The IMF, which has already made support contingent on creditors expressing confidence and satisfaction over Sri Lanka’s debt restructuring strategy, may take longer to gauge the stability of the new arrangement. Bilateral lenders, too, have reportedly decided to withhold further assistance until Colombo’s negotiation with creditors is successful. Sri Lanka opted for a pre-emptive default on its $50-billion foreign debt in April and has since pinned its hopes on an IMF package to qualify for new credit. 
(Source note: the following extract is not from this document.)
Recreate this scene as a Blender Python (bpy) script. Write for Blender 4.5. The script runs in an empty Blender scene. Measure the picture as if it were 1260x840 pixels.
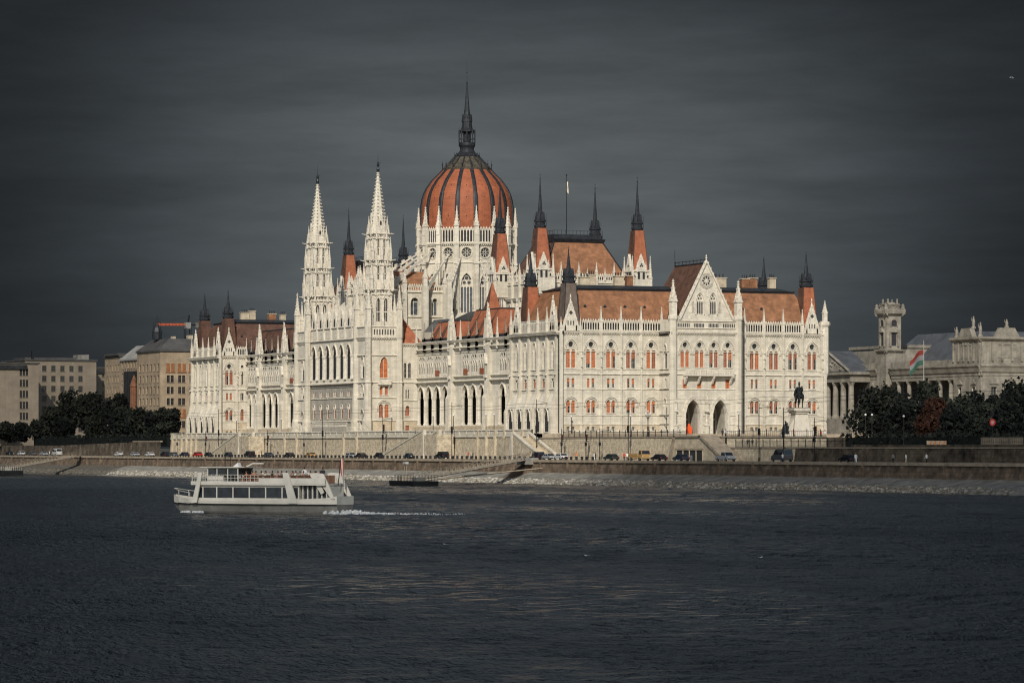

Regardless of the country’s harsh economic reality, President Gotabaya’s resignation would signal the “end of the Rajapaksa dynasty for the moment”, observed senior political scientist Jayadeva Uyangoda. “That is a major victory for the political struggle, as even political parties have found it very difficult to dislodge the Rajapaksas. This is an outcome of citizens’ direct action, and outside the political party domain,” he told The Hindu

At the same time, Sri Lanka has a “daunting challenge” facing multiple economic, social, political and governance crises. “People should be allowed to elect a new parliament that can change the Constitution to abolish the presidential system and restore democracy. That is the most important priority.” 

As for the economic problem, Prof. Uyangoda said there is “no guarantee” that a caretaker government or a newly elected government can solve it in the short term. “See what happened in Italy, Greece, Argentina, Lebanon, or Zambia. Sri Lanka, too, should expect a period of political instability,” he said.